Recent weeks have brought few new developments on the Steorn front, as we continue to await the July demo.
Sean took part in two interviews, both of which are available online. The first interview (click for audio – interview begins 11 minutes in) was on the Dublin radio show The Last Word, where Sean revealed that the original plan was for the jury validation phase to last up to 2 years, but that now he’s expecting it to be completed by the end of this year or early 2008. The second interview (click for audio) was with Will Gorman, writer of the Free Energy Tracker blog. Being much more familiar than the average interviewer with the subject of Steorn, Will was able to ask some very incisive questions. Sean fills in details about the principle behind Orbo, the release plan and the recent presentation at University College Dublin. He also softens his statements made during that presentation about the relationship between Orbo and dark matter/dark energy, explaining that he’s not making a claim about a specific connection between the two, but only pointing out that dark energy represents yet another source of energy currently unknown to science.
Sean’s UCD presentation has spurred a great deal of discussion on the Steorn forums and elsewhere about magnetic viscosity, the principle supposedly at work in Orbo. In response to my summary of Sean’s talk, Korkskrew wrote the following:
You have one important error in your description. When the magnets are repelling the force before the “lag” effect is greater than after, or to say it another way, the force decreases with time. When the magnets are attracting each other the force increases with time. Either way, the “bouncing ball” loses energy. I think Steorn’s point is that nobody can explain where the energy goes. It appears to vanish. That’s as much of a violation of the conservation of energy as a gain is.
Their real trick is that they claim to have found a way to exploit this effect for an energy gain.
This link was posted to the Steorn forums, describing a speculative arrangement of magnets that might exploit magnetic viscosity to gain energy. However, Lister responded by disagreeing with Steorn’s assessment of magnetic viscosity:
Magnetic viscosity is a well known ‘phenomenon’ (at least relatively speaking) and the reason for its existence is also well understood. However that is hardly reason to believe that free energy could be produced from it – quite the contrary, it is an energy loss mechanism. (Loss meaning that useful energy is converted into low grade heat)
The author of that page is basing the ‘energy gain’ on a misunderstanding of the ‘viscosity’ mechanism.

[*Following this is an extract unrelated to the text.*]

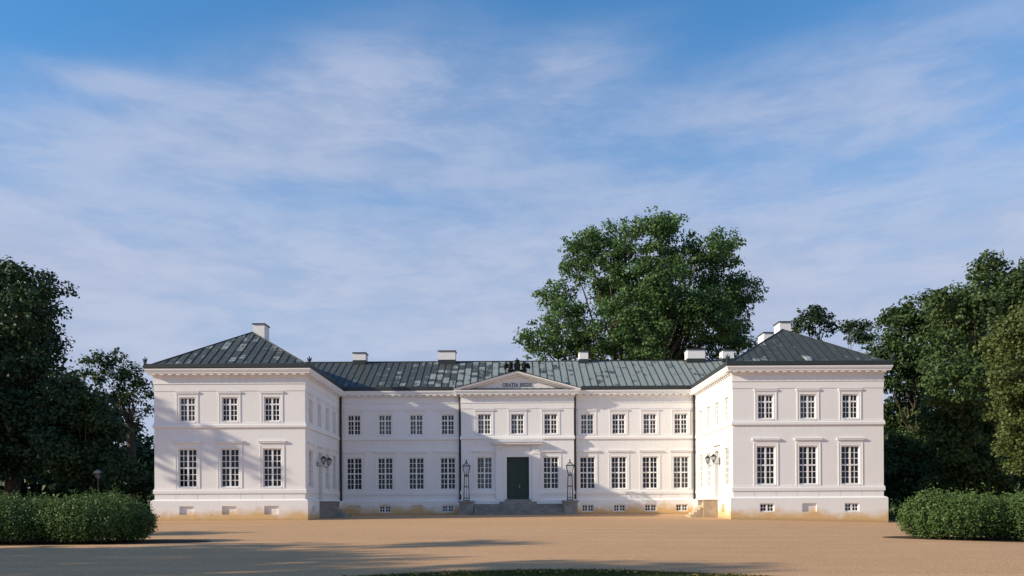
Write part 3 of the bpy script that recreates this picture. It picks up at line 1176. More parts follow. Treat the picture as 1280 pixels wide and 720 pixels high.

And so the debate goes on. Anyone interested in following the controversy over how Steorn may or may not be employing magnetic viscosity to harvest free energy might find the FizzX forum interesting; it is dedicated to the topic of replicating Orbo. A few people (such as DrMike) are working to test Steorn’s claims about magnetic viscosity on their own; with any luck we won’t have to wait until the “jury” releases its results to find out whether the principle behind Orbo can be demonstrated outside of Steorn’s workshop.